Dataset excerpt:
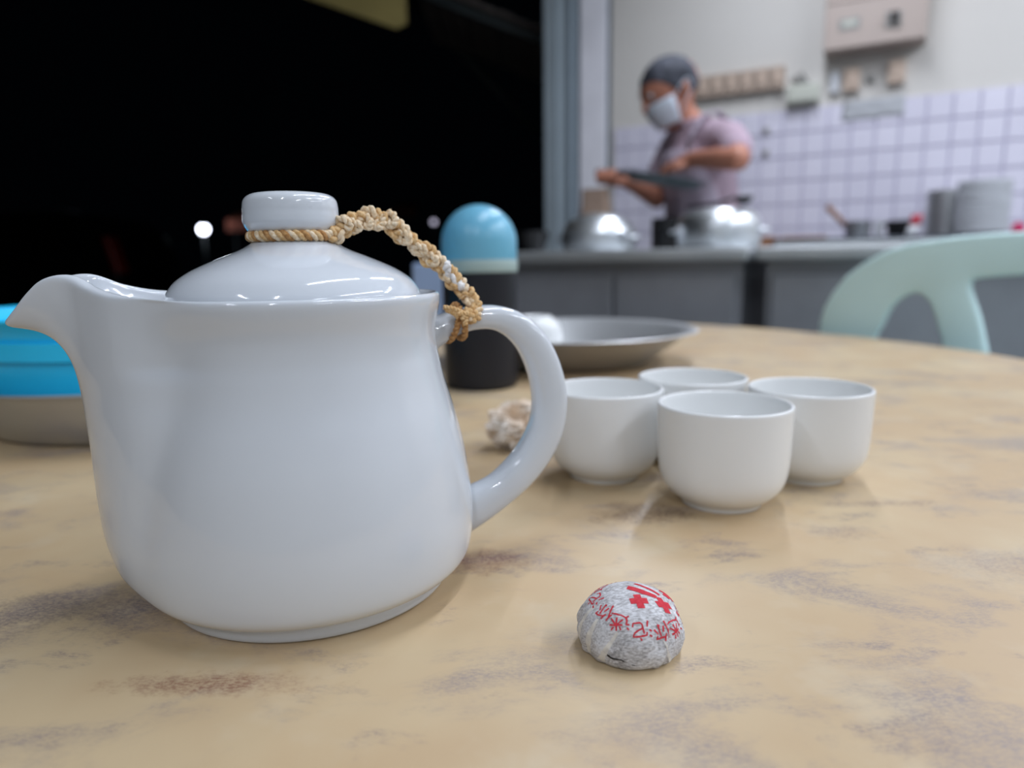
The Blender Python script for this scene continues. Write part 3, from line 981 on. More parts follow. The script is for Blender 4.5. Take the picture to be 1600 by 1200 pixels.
# ------------------------------------------------------------------ mint plastic armchair
CC = Vector((.747, .983, 0))
CU = Vector((math.cos(-PI / 4), math.sin(-PI / 4), 0))       # along the backrest
CN = Vector((-CU.y, CU.x, 0)) * -1                            # seat side, towards the table
def ch(a, f, z):
    return CC + CU * a + CN * f + Vector((0, 0, z))
chair = thing('plastic_armchair', 'mint green moulded plastic armchair pushed up to the round table', 'chair', tuple(CC))
outer_l = [(-.315, -.10), (-.309, -.05), (-.305, -.012), (-.304, .016), (-.299, .038), (-.285, .065), (-.264, .092), (-.237, .112), (-.205, .129), (-.169, .140), (-.11, .148), (-.062, .151), (-.03, .152)]
outline = [(-.315, -.335)] + outer_l
outline = outline + [(-x, y) for x, y in outline[::-1]]
h1 = [(-.235, -.26), (-.225, -.12), (-.206, -.012), (-.197, .012), (-.185, .042), (-.169, .059), (-.152, .066), (-.138, .060), (-.127, .044), (-.116, .015), (-.107, -.019), (-.102, -.12), (-.105, -.26)]
h2 = [(-.045, -.26), (-.046, -.12), (-.048, -.027), (-.053, -.001), (-.064, .036), (-.077, .068), (-.079, .083), (-.070, .089), (-.027, .093), (0, .094)]
h2 = h2 + [(-x, y) for x, y in h2[::-1][1:]]
h3 = [(-x, y) for x, y in h1[::-1]]
def smooth_loop(l):
    return [tuple(p) for p in cr(l, 3, closed=True)]
bz = T
obj('backrest', extrude_poly(outline, [smooth_loop(h1), smooth_loop(h2), smooth_loop(h3)], .022, lambda a, b, c: ch(a, .008 - c - max(0, .35 - b - .25) * -.10 - .55 * a * a + .045, bz + b), bev=.007), M['mint'], chair, smooth=True, angle=45)
sg = []
gx, gy = 14, 12
for j in range(gy + 1):
    for i in range(gx + 1):
        a = -.24 + .48 * i / gx
        f = .04 + .43 * j / gy
        sg.append((a * (1 - .06 * j / gy), f, .435 - .014 * math.cos(a / .24 * PI / 2) - .02 * max(0, (j / gy - .8) / .2) ** 2))
sf = [(j * (gx + 1) + i, j * (gx + 1) + i + 1, (j + 1) * (gx + 1) + i + 1, (j + 1) * (gx + 1) + i) for j in range(gy) for i in range(gx)]
so = obj('seat', ([tuple(ch(*v)) for v in sg], sf), M['mint'], chair)
sm = so.modifiers.new('t', 'SOLIDIFY')
sm.thickness = .016
for sx in (-1, 1):
    obj('leg', sweep([ch(sx * .235, .44, .43), ch(sx * .255, .47, .2), ch(sx * .27, .49, 0)], [(.030, .024), (.026, .02), (.022, .018)], 12), M['mint'], chair)
    obj('leg', sweep([ch(sx * .265, .03, .60), ch(sx * .262, .02, .42), ch(sx * .27, -.03, 0)], [(.030, .024), (.028, .022), (.022, .018)], 12), M['mint'], chair)
    arm = [ch(*p) for p in cr([(sx * .292, -.012, .63), (sx * .30, .06, .635), (sx * .30, .2, .64), (sx * .295, .34, .635), (sx * .275, .42, .58), (sx * .245, .44, .44)], 5)]
    obj('armrest', sweep(arm, [(.014, .028)] * len(arm), 12), M['mint'], chair)

# ------------------------------------------------------------------ steel front counter
def counter(u0, u1, label, doors):
    c = thing('steel_counter', label, 'counter', tuple(W((u0 + u1) / 2, 1.66, 0)))
    obj('worktop', wbox(u0, u1, 1.345, 1.965, .864, .897, bev=.008), M['brushed'], c, smooth=False)
    obj('carcass', wbox(u0 + .02, u1 - .02, 1.37, 1.915, .12, .864), M['panel'], c, smooth=False)
    w = (u1 - u0 - .06) / doors
    for k in range(doors):
        a = u0 + .03 + k * w
        d = obj('door', wbox(a + .004, a + w - .004, 1.915, 1.933, .15, .835, bev=.004), M['panel'], c, smooth=False)
        obj('door_handle', wbox(a + w - .05, a + w - .035, 1.933, 1.952, .42, .56, bev=.003), M['brushed'], d, smooth=False)
    for (a, b) in ((u0 + .05, 1.42), (u1 - .05, 1.42), (u0 + .05, 1.88), (u1 - .05, 1.88)):
        obj('leg', revolve([(.022, 0), (.022, .125)], tuple(W(a, b, 0)), 14), M['brushed'], c, angle=40)
    return c
counter(.395, 1.075, 'stainless steel counter carrying the aluminium pots', 2)
counter(1.09, 2.3, 'stainless steel counter behind the mint chair', 3)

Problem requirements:
Please set down each line of the data above exactly as written, without the pictures.

Exercise response:
The Blender Python script for this scene continues. Write part 3, from line 981 on. More parts follow. The script is for Blender 4.5. Take the picture to be 1600 by 1200 pixels.
# ------------------------------------------------------------------ mint plastic armchair
CC = Vector((.747, .983, 0))
CU = Vector((math.cos(-PI / 4), math.sin(-PI / 4), 0))       # along the backrest
CN = Vector((-CU.y, CU.x, 0)) * -1                            # seat side, towards the table
def ch(a, f, z):
    return CC + CU * a + CN * f + Vector((0, 0, z))
chair = thing('plastic_armchair', 'mint green moulded plastic armchair pushed up to the round table', 'chair', tuple(CC))
outer_l = [(-.315, -.10), (-.309, -.05), (-.305, -.012), (-.304, .016), (-.299, .038), (-.285, .065), (-.264, .092), (-.237, .112), (-.205, .129), (-.169, .140), (-.11, .148), (-.062, .151), (-.03, .152)]
outline = [(-.315, -.335)] + outer_l
outline = outline + [(-x, y) for x, y in outline[::-1]]
h1 = [(-.235, -.26), (-.225, -.12), (-.206, -.012), (-.197, .012), (-.185, .042), (-.169, .059), (-.152, .066), (-.138, .060), (-.127, .044), (-.116, .015), (-.107, -.019), (-.102, -.12), (-.105, -.26)]
h2 = [(-.045, -.26), (-.046, -.12), (-.048, -.027), (-.053, -.001), (-.064, .036), (-.077, .068), (-.079, .083), (-.070, .089), (-.027, .093), (0, .094)]
h2 = h2 + [(-x, y) for x, y in h2[::-1][1:]]
h3 = [(-x, y) for x, y in h1[::-1]]
def smooth_loop(l):
    return [tuple(p) for p in cr(l, 3, closed=True)]
bz = T
obj('backrest', extrude_poly(outline, [smooth_loop(h1), smooth_loop(h2), smooth_loop(h3)], .022, lambda a, b, c: ch(a, .008 - c - max(0, .35 - b - .25) * -.10 - .55 * a * a + .045, bz + b), bev=.007), M['mint'], chair, smooth=True, angle=45)
sg = []
gx, gy = 14, 12
for j in range(gy + 1):
    for i in range(gx + 1):
        a = -.24 + .48 * i / gx
        f = .04 + .43 * j / gy
        sg.append((a * (1 - .06 * j / gy), f, .435 - .014 * math.cos(a / .24 * PI / 2) - .02 * max(0, (j / gy - .8) / .2) ** 2))
sf = [(j * (gx + 1) + i, j * (gx + 1) + i + 1, (j + 1) * (gx + 1) + i + 1, (j + 1) * (gx + 1) + i) for j in range(gy) for i in range(gx)]
so = obj('seat', ([tuple(ch(*v)) for v in sg], sf), M['mint'], chair)
sm = so.modifiers.new('t', 'SOLIDIFY')
sm.thickness = .016
for sx in (-1, 1):
    obj('leg', sweep([ch(sx * .235, .44, .43), ch(sx * .255, .47, .2), ch(sx * .27, .49, 0)], [(.030, .024), (.026, .02), (.022, .018)], 12), M['mint'], chair)
    obj('leg', sweep([ch(sx * .265, .03, .60), ch(sx * .262, .02, .42), ch(sx * .27, -.03, 0)], [(.030, .024), (.028, .022), (.022, .018)], 12), M['mint'], chair)
    arm = [ch(*p) for p in cr([(sx * .292, -.012, .63), (sx * .30, .06, .635), (sx * .30, .2, .64), (sx * .295, .34, .635), (sx * .275, .42, .58), (sx * .245, .44, .44)], 5)]
    obj('armrest', sweep(arm, [(.014, .028)] * len(arm), 12), M['mint'], chair)

# ------------------------------------------------------------------ steel front counter
def counter(u0, u1, label, doors):
    c = thing('steel_counter', label, 'counter', tuple(W((u0 + u1) / 2, 1.66, 0)))
    obj('worktop', wbox(u0, u1, 1.345, 1.965, .864, .897, bev=.008), M['brushed'], c, smooth=False)
    obj('carcass', wbox(u0 + .02, u1 - .02, 1.37, 1.915, .12, .864), M['panel'], c, smooth=False)
    w = (u1 - u0 - .06) / doors
    for k in range(doors):
        a = u0 + .03 + k * w
        d = obj('door', wbox(a + .004, a + w - .004, 1.915, 1.933, .15, .835, bev=.004), M['panel'], c, smooth=False)
        obj('door_handle', wbox(a + w - .05, a + w - .035, 1.933, 1.952, .42, .56, bev=.003), M['brushed'], d, smooth=False)
    for (a, b) in ((u0 + .05, 1.42), (u1 - .05, 1.42), (u0 + .05, 1.88), (u1 - .05, 1.88)):
        obj('leg', revolve([(.022, 0), (.022, .125)], tuple(W(a, b, 0)), 14), M['brushed'], c, angle=40)
    return c
counter(.395, 1.075, 'stainless steel counter carrying the aluminium pots', 2)
counter(1.09, 2.3, 'stainless steel counter behind the mint chair', 3)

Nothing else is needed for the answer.